• **DATA SHOWN**
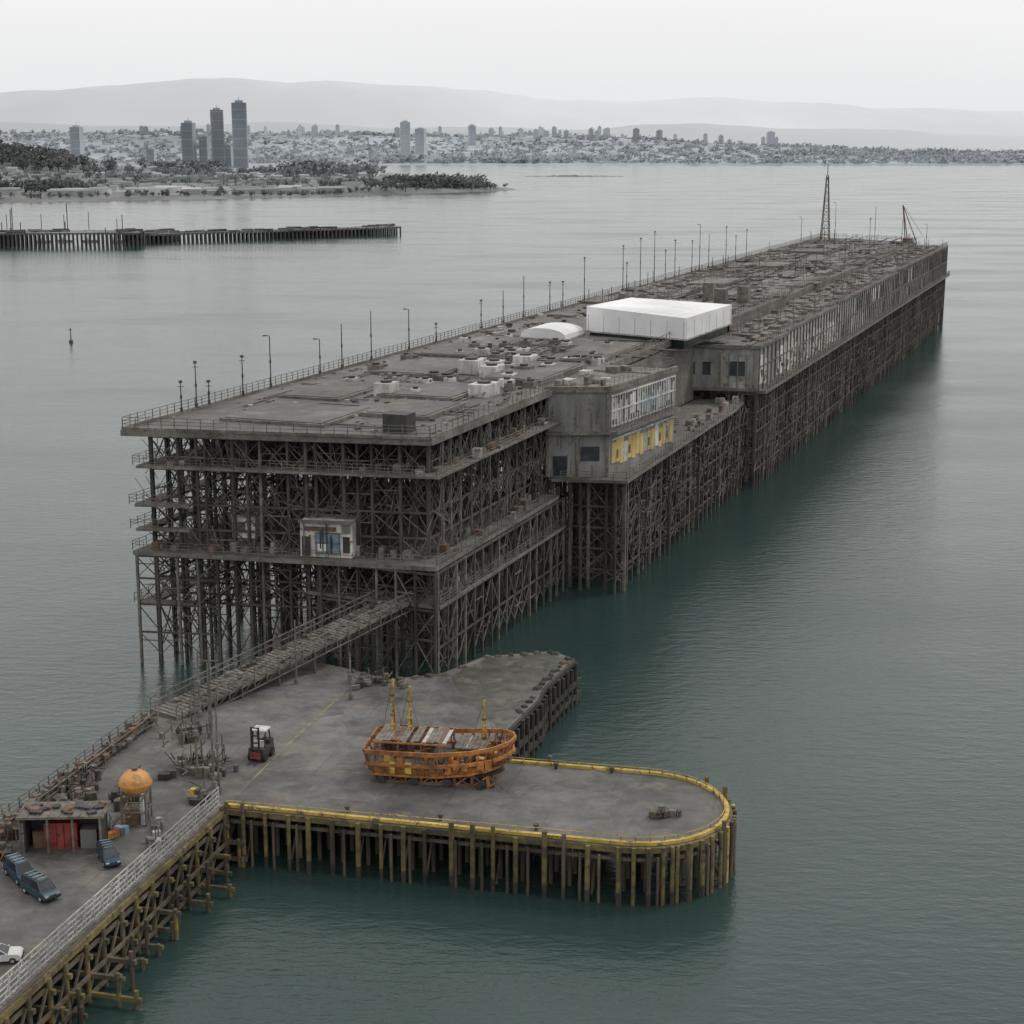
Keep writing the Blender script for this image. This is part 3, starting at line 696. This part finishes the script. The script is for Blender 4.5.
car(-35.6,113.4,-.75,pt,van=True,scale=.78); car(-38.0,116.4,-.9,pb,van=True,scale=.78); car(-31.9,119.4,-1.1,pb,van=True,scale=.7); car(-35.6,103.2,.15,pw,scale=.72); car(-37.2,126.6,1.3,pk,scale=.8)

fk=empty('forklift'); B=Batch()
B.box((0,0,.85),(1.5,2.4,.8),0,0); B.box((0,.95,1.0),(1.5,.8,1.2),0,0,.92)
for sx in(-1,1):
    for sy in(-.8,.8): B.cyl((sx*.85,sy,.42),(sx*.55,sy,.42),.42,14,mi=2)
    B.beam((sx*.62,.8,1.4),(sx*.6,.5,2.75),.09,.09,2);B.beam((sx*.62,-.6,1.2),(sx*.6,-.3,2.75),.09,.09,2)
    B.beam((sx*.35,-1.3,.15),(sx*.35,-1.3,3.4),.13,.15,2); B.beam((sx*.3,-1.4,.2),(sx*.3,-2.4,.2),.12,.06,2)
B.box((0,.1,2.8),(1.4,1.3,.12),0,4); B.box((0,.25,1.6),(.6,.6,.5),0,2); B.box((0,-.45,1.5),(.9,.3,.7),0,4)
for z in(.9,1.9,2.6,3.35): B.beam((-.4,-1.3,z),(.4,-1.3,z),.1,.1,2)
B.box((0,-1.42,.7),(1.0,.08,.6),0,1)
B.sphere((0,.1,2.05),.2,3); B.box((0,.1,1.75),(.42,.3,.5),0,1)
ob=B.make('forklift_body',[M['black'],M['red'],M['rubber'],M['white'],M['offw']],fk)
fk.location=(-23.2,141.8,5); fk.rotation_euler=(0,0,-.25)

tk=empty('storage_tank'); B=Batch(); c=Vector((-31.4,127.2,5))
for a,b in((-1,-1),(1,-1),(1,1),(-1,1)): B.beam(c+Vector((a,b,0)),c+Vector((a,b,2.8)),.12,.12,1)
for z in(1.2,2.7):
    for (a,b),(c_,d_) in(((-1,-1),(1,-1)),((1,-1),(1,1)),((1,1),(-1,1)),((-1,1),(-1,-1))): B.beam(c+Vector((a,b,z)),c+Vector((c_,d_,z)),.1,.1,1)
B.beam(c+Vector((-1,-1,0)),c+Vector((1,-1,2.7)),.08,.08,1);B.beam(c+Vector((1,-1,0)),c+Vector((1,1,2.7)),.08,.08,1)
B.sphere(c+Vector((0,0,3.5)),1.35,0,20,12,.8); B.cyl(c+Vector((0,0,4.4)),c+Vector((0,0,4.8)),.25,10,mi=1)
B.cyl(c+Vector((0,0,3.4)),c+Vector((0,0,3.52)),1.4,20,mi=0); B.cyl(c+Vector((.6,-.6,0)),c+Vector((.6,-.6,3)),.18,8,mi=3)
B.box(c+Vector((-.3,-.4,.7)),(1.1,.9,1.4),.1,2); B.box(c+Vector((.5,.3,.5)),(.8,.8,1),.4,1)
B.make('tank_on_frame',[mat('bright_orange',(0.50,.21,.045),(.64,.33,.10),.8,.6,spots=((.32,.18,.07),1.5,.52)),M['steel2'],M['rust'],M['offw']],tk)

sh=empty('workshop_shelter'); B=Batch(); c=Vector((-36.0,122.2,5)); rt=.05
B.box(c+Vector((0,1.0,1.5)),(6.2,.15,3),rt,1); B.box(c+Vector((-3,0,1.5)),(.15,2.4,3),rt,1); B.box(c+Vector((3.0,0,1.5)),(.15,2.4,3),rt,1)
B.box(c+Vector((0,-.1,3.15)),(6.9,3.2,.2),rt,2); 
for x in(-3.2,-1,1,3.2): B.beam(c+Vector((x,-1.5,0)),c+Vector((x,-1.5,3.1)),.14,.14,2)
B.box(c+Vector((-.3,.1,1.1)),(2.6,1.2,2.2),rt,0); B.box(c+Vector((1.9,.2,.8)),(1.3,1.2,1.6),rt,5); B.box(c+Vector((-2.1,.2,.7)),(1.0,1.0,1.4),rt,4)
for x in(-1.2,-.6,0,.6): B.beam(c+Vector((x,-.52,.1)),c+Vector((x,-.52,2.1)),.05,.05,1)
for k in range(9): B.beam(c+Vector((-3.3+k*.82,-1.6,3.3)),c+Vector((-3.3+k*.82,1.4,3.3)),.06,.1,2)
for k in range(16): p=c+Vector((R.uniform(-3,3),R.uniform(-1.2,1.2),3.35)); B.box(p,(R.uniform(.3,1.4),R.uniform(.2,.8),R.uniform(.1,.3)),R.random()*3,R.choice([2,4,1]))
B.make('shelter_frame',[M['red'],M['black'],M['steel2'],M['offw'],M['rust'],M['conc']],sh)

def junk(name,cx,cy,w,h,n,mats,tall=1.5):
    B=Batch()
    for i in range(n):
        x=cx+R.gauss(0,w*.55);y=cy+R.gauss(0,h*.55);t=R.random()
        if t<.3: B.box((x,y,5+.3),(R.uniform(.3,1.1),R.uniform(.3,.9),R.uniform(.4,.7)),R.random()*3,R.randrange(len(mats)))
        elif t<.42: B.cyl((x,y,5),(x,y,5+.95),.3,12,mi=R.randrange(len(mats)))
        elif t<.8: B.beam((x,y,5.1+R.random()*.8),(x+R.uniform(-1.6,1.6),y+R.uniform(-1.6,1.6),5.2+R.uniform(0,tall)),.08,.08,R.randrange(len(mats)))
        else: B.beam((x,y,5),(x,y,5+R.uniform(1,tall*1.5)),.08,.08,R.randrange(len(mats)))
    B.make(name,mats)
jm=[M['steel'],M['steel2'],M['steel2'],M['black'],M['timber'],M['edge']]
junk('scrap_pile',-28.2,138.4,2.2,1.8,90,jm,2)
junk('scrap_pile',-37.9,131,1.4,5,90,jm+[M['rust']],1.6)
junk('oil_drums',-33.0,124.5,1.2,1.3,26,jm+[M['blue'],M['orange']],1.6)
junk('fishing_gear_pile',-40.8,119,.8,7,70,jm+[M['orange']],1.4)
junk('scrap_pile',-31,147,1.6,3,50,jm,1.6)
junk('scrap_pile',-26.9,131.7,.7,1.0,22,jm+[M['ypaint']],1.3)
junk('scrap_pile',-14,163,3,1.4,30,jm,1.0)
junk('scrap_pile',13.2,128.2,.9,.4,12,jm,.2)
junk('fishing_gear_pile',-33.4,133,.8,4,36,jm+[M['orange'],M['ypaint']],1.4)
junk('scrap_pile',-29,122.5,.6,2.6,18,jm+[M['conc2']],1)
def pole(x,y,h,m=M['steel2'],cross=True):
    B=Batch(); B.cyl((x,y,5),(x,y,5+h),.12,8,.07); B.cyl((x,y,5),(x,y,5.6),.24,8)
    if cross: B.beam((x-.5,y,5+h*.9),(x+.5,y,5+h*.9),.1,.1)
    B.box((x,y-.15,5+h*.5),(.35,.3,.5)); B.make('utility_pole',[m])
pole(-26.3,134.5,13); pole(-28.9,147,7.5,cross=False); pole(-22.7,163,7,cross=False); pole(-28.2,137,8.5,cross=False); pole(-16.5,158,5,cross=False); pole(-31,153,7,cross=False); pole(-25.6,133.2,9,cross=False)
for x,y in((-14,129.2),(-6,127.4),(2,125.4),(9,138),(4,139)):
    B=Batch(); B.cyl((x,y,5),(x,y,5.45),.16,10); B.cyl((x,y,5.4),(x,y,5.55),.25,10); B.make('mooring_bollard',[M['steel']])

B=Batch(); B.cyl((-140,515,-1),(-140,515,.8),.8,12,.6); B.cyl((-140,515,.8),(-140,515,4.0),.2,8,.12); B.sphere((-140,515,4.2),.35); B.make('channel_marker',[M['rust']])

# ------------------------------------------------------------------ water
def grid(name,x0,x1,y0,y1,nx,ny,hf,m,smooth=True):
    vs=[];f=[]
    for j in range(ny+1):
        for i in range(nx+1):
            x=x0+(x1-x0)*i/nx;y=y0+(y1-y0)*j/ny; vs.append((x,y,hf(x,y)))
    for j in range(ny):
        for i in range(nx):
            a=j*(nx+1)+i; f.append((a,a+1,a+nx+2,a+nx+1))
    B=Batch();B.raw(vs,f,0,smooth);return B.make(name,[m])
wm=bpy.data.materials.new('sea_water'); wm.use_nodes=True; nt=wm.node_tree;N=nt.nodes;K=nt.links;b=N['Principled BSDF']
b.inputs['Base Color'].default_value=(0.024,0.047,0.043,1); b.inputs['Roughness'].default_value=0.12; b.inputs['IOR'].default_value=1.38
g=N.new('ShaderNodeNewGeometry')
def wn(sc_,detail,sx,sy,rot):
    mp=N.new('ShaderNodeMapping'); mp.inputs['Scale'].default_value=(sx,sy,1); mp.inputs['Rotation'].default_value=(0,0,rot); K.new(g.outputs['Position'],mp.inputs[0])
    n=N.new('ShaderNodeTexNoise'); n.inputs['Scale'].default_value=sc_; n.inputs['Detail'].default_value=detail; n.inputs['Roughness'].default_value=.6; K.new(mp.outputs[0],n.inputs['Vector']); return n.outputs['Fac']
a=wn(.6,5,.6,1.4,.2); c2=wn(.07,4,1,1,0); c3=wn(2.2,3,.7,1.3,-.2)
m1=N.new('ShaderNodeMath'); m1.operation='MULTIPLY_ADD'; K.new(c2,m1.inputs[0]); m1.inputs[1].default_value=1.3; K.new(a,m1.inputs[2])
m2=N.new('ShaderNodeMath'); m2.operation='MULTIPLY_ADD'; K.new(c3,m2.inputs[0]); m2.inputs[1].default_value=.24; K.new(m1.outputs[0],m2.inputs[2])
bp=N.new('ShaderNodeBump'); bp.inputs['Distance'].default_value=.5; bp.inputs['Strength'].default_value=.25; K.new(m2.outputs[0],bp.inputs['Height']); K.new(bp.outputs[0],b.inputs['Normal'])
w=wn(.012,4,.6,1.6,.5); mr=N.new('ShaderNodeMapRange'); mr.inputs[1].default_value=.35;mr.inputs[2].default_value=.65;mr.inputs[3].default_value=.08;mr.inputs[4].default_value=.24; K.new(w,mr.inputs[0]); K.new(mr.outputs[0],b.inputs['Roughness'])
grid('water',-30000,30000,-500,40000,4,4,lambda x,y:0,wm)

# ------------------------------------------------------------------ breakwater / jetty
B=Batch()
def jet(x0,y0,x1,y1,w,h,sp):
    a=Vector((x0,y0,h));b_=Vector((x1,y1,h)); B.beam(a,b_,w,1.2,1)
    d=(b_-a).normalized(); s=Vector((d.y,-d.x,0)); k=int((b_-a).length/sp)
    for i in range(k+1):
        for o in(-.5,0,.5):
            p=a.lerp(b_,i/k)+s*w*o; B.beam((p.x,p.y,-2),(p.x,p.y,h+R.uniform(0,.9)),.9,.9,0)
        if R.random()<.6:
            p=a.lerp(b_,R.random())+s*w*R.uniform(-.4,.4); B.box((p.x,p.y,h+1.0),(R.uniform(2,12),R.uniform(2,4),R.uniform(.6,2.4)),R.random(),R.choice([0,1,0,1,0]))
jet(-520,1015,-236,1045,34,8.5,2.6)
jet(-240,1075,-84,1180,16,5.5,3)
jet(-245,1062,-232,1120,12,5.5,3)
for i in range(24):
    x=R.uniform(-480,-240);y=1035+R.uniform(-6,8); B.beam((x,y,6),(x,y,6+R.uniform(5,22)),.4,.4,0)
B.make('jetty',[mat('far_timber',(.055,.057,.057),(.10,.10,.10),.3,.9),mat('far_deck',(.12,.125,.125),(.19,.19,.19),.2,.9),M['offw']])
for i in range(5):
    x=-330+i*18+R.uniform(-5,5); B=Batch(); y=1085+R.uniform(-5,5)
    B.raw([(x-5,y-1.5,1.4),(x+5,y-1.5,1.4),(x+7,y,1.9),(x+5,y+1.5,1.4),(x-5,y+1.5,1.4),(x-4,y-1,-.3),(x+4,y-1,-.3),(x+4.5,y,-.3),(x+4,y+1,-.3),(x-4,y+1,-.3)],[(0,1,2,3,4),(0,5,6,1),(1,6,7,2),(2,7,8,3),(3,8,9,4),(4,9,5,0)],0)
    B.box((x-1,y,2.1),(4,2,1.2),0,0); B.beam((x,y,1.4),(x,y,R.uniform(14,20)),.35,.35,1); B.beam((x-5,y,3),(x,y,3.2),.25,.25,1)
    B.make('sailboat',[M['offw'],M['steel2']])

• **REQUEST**
Transcribe exactly, with no pictures, the lines running from the first line of the material through the line holding "fk.location=(-23.2,141.8,5); fk.rotation_euler=(0,0,-.25)".

• **RESPONSE FOR THIS EXERCISE**
Keep writing the Blender script for this image. This is part 3, starting at line 696. This part finishes the script. The script is for Blender 4.5.
car(-35.6,113.4,-.75,pt,van=True,scale=.78); car(-38.0,116.4,-.9,pb,van=True,scale=.78); car(-31.9,119.4,-1.1,pb,van=True,scale=.7); car(-35.6,103.2,.15,pw,scale=.72); car(-37.2,126.6,1.3,pk,scale=.8)

fk=empty('forklift'); B=Batch()
B.box((0,0,.85),(1.5,2.4,.8),0,0); B.box((0,.95,1.0),(1.5,.8,1.2),0,0,.92)
for sx in(-1,1):
    for sy in(-.8,.8): B.cyl((sx*.85,sy,.42),(sx*.55,sy,.42),.42,14,mi=2)
    B.beam((sx*.62,.8,1.4),(sx*.6,.5,2.75),.09,.09,2);B.beam((sx*.62,-.6,1.2),(sx*.6,-.3,2.75),.09,.09,2)
    B.beam((sx*.35,-1.3,.15),(sx*.35,-1.3,3.4),.13,.15,2); B.beam((sx*.3,-1.4,.2),(sx*.3,-2.4,.2),.12,.06,2)
B.box((0,.1,2.8),(1.4,1.3,.12),0,4); B.box((0,.25,1.6),(.6,.6,.5),0,2); B.box((0,-.45,1.5),(.9,.3,.7),0,4)
for z in(.9,1.9,2.6,3.35): B.beam((-.4,-1.3,z),(.4,-1.3,z),.1,.1,2)
B.box((0,-1.42,.7),(1.0,.08,.6),0,1)
B.sphere((0,.1,2.05),.2,3); B.box((0,.1,1.75),(.42,.3,.5),0,1)
ob=B.make('forklift_body',[M['black'],M['red'],M['rubber'],M['white'],M['offw']],fk)
fk.location=(-23.2,141.8,5); fk.rotation_euler=(0,0,-.25)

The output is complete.